Black took over after the Rockies had been through some rough years, and his background as a pitcher and pitching coach put him in position to handle the issue that has vexed the Rockies throughout their existence. In 2017, he squeezed a postseason berth out of a staff that started mostly rookies. In ’18, he asked more of the same starters, and they led the National League in innings pitched by starters.

3) Don Baylor (1993-98)
Record: 440-469

The original Rockies manager and a beloved figure in club history, Baylor took the 1995 team to the postseason in just its third year -- at the time the earliest postseason trip for any team in expansion history.

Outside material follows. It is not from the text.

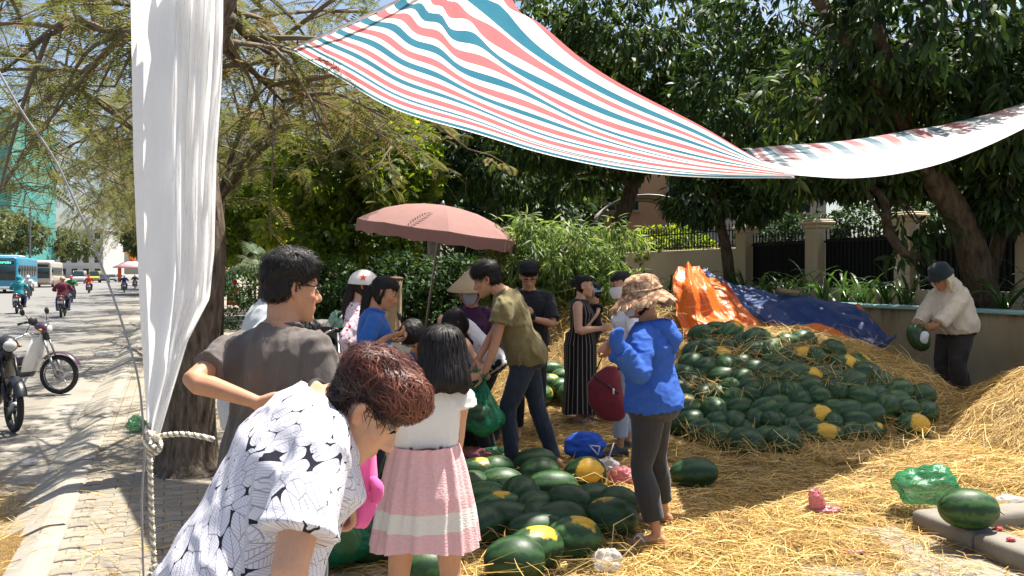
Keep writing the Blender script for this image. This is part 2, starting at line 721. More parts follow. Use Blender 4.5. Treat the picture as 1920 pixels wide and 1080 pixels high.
def stalks(name, pts, nrm, lens, seed, width=(.0018, .0062), lift=.25, bend=.3, mat=None, dirs=None):
    """one mesh of bent ribbons, 3 points each"""
    rs = np.random.RandomState(seed)
    n = len(pts)
    P, N = np.asarray(pts, float), np.asarray(nrm, float)
    rd = rs.normal(size=(n, 3)) if dirs is None else np.asarray(dirs, float)
    T = rd - N * np.sum(rd * N, 1, keepdims=True)
    T /= np.linalg.norm(T, axis=1, keepdims=True)
    T = T + N * np.abs(rs.normal(0, lift, n))[:, None] * .6
    T /= np.linalg.norm(T, axis=1, keepdims=True)
    L = np.asarray(lens)[:, None]
    Bn = np.cross(T, N)
    Bn /= np.linalg.norm(Bn, axis=1, keepdims=True) + 1e-9
    side = Bn * rs.normal(0, bend, n)[:, None] * L * .5
    up = N * rs.uniform(0, .09, n)[:, None] * L
    A = P - T * L / 2
    Bm = P + side * .5 + up
    C = P + T * L / 2 - N * rs.uniform(0, .5, n)[:, None] * np.abs(T @ np.array([0, 0, 1.0]))[:, None] * L
    A[:, 2] += .003; C[:, 2] += .003
    wv = Bn * np.cos(rs.uniform(-.9, .9, n))[:, None] + N * np.sin(rs.uniform(-.9, .9, n))[:, None]
    wv *= rs.uniform(width[0], width[1], n)[:, None] / 2
    V = np.stack([A - wv * .7, A + wv * .7, Bm - wv, Bm + wv, C - wv * .35, C + wv * .35], 1).reshape(-1, 3)
    b = (np.arange(n) * 6)[:, None]
    F = np.concatenate([b + np.array([[0, 1, 3, 2]]), b + np.array([[2, 3, 5, 4]])], 1).reshape(-1, 4)
    me = mesh_np(name, V, F)
    tint = np.clip(rs.normal(.5, .25, n), 0, 1)
    attr(me, 'tint', np.repeat(tint, 6))
    return link(name, me, None, mat or M_STALK, smooth=False)


def straw_points(n, seed, cond):
    rs = random.Random(seed)
    pts, nr, ln = [], [], []
    tries = 0
    while len(pts) < n and tries < n * 30:
        tries += 1
        y = 4.0 + 8.8 * rs.random() ** 1.5
        px = rs.uniform(150, 1990)
        x = (px - 960) / FOC * y
        t = Vector((x, y, 0)).dot(SR)
        if t > 9.95 or not cond(x, y, rs):
            continue
        z = ground_z(x, y)
        e = .06
        nn = Vector((ground_z(x - e, y) - ground_z(x + e, y), ground_z(x, y - e) - ground_z(x, y + e), 2 * e)).normalized()
        pts.append((x, y, z + rs.uniform(0, .022)))
        nr.append(tuple(nn))
        ln.append(rs.uniform(.05, .34) if rs.random() < .8 else rs.uniform(.3, .5))
    return pts, nr, ln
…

While Coors Field ate away at the pitching staff, the excitement of Baylor Ball was undeniable. His 1996 squad was the first in Major League history to eclipse 200 home runs and 200 stolen bases in the same season.

4) Jim Tracy (2009-12)
Record: 294-308

Tracy took over for Hurdle when the 2009 squad started in a funk, and he managed that team to an NL Wild Card berth. Actually, the '10 team was arguably the best in the history of the franchise. Ubaldo Jiménez had his best year, Carlos González won a batting title and Troy Tulowitzki and Todd Helton also had big years. Only an injury-riddled collapse at the end cost the team a postseason berth.

Poor pitching and turmoil within the front office cost the team momentum afterward, and Tracy resigned after 2012.